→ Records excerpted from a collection
::::::

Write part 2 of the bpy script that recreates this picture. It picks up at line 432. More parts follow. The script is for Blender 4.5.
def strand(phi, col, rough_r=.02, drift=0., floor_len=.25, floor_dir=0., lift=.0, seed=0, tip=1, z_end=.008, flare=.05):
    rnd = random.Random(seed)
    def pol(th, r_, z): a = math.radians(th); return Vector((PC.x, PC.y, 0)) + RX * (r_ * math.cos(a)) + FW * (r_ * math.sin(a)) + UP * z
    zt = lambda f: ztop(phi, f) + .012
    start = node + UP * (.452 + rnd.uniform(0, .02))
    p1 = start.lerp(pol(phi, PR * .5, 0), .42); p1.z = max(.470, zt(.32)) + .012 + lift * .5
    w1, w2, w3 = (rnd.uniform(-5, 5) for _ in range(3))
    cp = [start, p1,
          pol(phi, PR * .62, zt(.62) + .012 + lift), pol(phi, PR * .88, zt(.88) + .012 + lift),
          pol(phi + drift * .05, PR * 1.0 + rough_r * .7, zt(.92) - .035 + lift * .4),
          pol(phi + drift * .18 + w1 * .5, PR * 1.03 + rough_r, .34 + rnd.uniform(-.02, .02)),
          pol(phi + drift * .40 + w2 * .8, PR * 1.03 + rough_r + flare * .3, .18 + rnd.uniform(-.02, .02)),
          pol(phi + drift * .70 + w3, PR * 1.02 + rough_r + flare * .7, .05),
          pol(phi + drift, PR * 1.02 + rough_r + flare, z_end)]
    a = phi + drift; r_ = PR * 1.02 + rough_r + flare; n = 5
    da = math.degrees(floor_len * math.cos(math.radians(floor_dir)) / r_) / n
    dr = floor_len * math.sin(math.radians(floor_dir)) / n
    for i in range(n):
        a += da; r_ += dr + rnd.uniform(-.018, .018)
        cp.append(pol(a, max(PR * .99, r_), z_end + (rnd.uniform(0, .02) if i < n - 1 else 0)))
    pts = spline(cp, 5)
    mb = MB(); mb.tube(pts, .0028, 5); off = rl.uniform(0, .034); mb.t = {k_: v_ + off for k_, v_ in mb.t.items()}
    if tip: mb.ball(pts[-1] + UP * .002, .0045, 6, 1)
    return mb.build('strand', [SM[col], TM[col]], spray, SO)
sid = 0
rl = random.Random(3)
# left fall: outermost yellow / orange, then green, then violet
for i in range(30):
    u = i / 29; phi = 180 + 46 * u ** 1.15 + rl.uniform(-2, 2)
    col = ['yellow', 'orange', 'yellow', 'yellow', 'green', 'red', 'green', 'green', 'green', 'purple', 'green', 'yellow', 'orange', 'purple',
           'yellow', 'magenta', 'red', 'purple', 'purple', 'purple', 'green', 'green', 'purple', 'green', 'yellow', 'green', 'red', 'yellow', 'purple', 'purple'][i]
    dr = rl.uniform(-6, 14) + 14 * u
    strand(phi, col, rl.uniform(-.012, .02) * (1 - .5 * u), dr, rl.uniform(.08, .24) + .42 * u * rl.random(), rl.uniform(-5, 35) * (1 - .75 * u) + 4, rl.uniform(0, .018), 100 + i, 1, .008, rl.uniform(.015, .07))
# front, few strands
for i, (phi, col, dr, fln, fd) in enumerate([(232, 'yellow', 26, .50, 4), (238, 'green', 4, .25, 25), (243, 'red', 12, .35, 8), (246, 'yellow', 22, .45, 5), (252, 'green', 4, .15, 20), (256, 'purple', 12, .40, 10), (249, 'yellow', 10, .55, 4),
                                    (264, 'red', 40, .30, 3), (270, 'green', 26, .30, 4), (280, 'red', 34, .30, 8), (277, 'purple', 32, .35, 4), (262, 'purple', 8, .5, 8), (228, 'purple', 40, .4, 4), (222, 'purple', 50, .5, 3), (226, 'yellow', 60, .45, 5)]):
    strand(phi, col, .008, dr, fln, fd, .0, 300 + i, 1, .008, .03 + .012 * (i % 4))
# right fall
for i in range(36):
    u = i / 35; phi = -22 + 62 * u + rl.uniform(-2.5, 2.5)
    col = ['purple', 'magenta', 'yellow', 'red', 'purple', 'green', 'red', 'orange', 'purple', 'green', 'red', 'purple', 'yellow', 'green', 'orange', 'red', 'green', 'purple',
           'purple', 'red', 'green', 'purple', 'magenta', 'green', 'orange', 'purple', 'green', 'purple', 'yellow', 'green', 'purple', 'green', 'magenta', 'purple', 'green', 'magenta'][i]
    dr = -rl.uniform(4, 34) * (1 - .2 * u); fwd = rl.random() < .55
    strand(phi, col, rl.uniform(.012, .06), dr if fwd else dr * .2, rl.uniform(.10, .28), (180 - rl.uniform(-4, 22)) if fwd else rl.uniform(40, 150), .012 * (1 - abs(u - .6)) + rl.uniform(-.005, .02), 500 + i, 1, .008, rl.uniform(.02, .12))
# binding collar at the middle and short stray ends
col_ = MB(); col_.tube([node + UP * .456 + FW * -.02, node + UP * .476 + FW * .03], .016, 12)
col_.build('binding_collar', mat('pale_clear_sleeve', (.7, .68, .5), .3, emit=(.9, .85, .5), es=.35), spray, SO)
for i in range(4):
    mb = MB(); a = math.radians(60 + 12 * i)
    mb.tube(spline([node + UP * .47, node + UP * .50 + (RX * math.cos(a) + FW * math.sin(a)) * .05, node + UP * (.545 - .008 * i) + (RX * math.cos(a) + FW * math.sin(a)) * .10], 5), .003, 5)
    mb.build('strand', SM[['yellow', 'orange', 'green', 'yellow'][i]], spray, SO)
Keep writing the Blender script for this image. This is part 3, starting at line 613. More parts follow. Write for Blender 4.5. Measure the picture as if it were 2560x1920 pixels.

::::::

Please quote the data above in full, with no line missing.

Write part 2 of the bpy script that recreates this picture. It picks up at line 432. More parts follow. The script is for Blender 4.5.
def strand(phi, col, rough_r=.02, drift=0., floor_len=.25, floor_dir=0., lift=.0, seed=0, tip=1, z_end=.008, flare=.05):
    rnd = random.Random(seed)
    def pol(th, r_, z): a = math.radians(th); return Vector((PC.x, PC.y, 0)) + RX * (r_ * math.cos(a)) + FW * (r_ * math.sin(a)) + UP * z
    zt = lambda f: ztop(phi, f) + .012
    start = node + UP * (.452 + rnd.uniform(0, .02))
    p1 = start.lerp(pol(phi, PR * .5, 0), .42); p1.z = max(.470, zt(.32)) + .012 + lift * .5
    w1, w2, w3 = (rnd.uniform(-5, 5) for _ in range(3))
    cp = [start, p1,
          pol(phi, PR * .62, zt(.62) + .012 + lift), pol(phi, PR * .88, zt(.88) + .012 + lift),
          pol(phi + drift * .05, PR * 1.0 + rough_r * .7, zt(.92) - .035 + lift * .4),
          pol(phi + drift * .18 + w1 * .5, PR * 1.03 + rough_r, .34 + rnd.uniform(-.02, .02)),
          pol(phi + drift * .40 + w2 * .8, PR * 1.03 + rough_r + flare * .3, .18 + rnd.uniform(-.02, .02)),
          pol(phi + drift * .70 + w3, PR * 1.02 + rough_r + flare * .7, .05),
          pol(phi + drift, PR * 1.02 + rough_r + flare, z_end)]
    a = phi + drift; r_ = PR * 1.02 + rough_r + flare; n = 5
    da = math.degrees(floor_len * math.cos(math.radians(floor_dir)) / r_) / n
    dr = floor_len * math.sin(math.radians(floor_dir)) / n
    for i in range(n):
        a += da; r_ += dr + rnd.uniform(-.018, .018)
        cp.append(pol(a, max(PR * .99, r_), z_end + (rnd.uniform(0, .02) if i < n - 1 else 0)))
    pts = spline(cp, 5)
    mb = MB(); mb.tube(pts, .0028, 5); off = rl.uniform(0, .034); mb.t = {k_: v_ + off for k_, v_ in mb.t.items()}
    if tip: mb.ball(pts[-1] + UP * .002, .0045, 6, 1)
    return mb.build('strand', [SM[col], TM[col]], spray, SO)
sid = 0
rl = random.Random(3)
# left fall: outermost yellow / orange, then green, then violet
for i in range(30):
    u = i / 29; phi = 180 + 46 * u ** 1.15 + rl.uniform(-2, 2)
    col = ['yellow', 'orange', 'yellow', 'yellow', 'green', 'red', 'green', 'green', 'green', 'purple', 'green', 'yellow', 'orange', 'purple',
           'yellow', 'magenta', 'red', 'purple', 'purple', 'purple', 'green', 'green', 'purple', 'green', 'yellow', 'green', 'red', 'yellow', 'purple', 'purple'][i]
    dr = rl.uniform(-6, 14) + 14 * u
    strand(phi, col, rl.uniform(-.012, .02) * (1 - .5 * u), dr, rl.uniform(.08, .24) + .42 * u * rl.random(), rl.uniform(-5, 35) * (1 - .75 * u) + 4, rl.uniform(0, .018), 100 + i, 1, .008, rl.uniform(.015, .07))
# front, few strands
for i, (phi, col, dr, fln, fd) in enumerate([(232, 'yellow', 26, .50, 4), (238, 'green', 4, .25, 25), (243, 'red', 12, .35, 8), (246, 'yellow', 22, .45, 5), (252, 'green', 4, .15, 20), (256, 'purple', 12, .40, 10), (249, 'yellow', 10, .55, 4),
                                    (264, 'red', 40, .30, 3), (270, 'green', 26, .30, 4), (280, 'red', 34, .30, 8), (277, 'purple', 32, .35, 4), (262, 'purple', 8, .5, 8), (228, 'purple', 40, .4, 4), (222, 'purple', 50, .5, 3), (226, 'yellow', 60, .45, 5)]):
    strand(phi, col, .008, dr, fln, fd, .0, 300 + i, 1, .008, .03 + .012 * (i % 4))
# right fall
for i in range(36):
    u = i / 35; phi = -22 + 62 * u + rl.uniform(-2.5, 2.5)
    col = ['purple', 'magenta', 'yellow', 'red', 'purple', 'green', 'red', 'orange', 'purple', 'green', 'red', 'purple', 'yellow', 'green', 'orange', 'red', 'green', 'purple',
           'purple', 'red', 'green', 'purple', 'magenta', 'green', 'orange', 'purple', 'green', 'purple', 'yellow', 'green', 'purple', 'green', 'magenta', 'purple', 'green', 'magenta'][i]
    dr = -rl.uniform(4, 34) * (1 - .2 * u); fwd = rl.random() < .55
    strand(phi, col, rl.uniform(.012, .06), dr if fwd else dr * .2, rl.uniform(.10, .28), (180 - rl.uniform(-4, 22)) if fwd else rl.uniform(40, 150), .012 * (1 - abs(u - .6)) + rl.uniform(-.005, .02), 500 + i, 1, .008, rl.uniform(.02, .12))
# binding collar at the middle and short stray ends
col_ = MB(); col_.tube([node + UP * .456 + FW * -.02, node + UP * .476 + FW * .03], .016, 12)
col_.build('binding_collar', mat('pale_clear_sleeve', (.7, .68, .5), .3, emit=(.9, .85, .5), es=.35), spray, SO)
for i in range(4):
    mb = MB(); a = math.radians(60 + 12 * i)
    mb.tube(spline([node + UP * .47, node + UP * .50 + (RX * math.cos(a) + FW * math.sin(a)) * .05, node + UP * (.545 - .008 * i) + (RX * math.cos(a) + FW * math.sin(a)) * .10], 5), .003, 5)
    mb.build('strand', SM[['yellow', 'orange', 'green', 'yellow'][i]], spray, SO)
Keep writing the Blender script for this image. This is part 3, starting at line 613. More parts follow. Write for Blender 4.5. Measure the picture as if it were 2560x1920 pixels.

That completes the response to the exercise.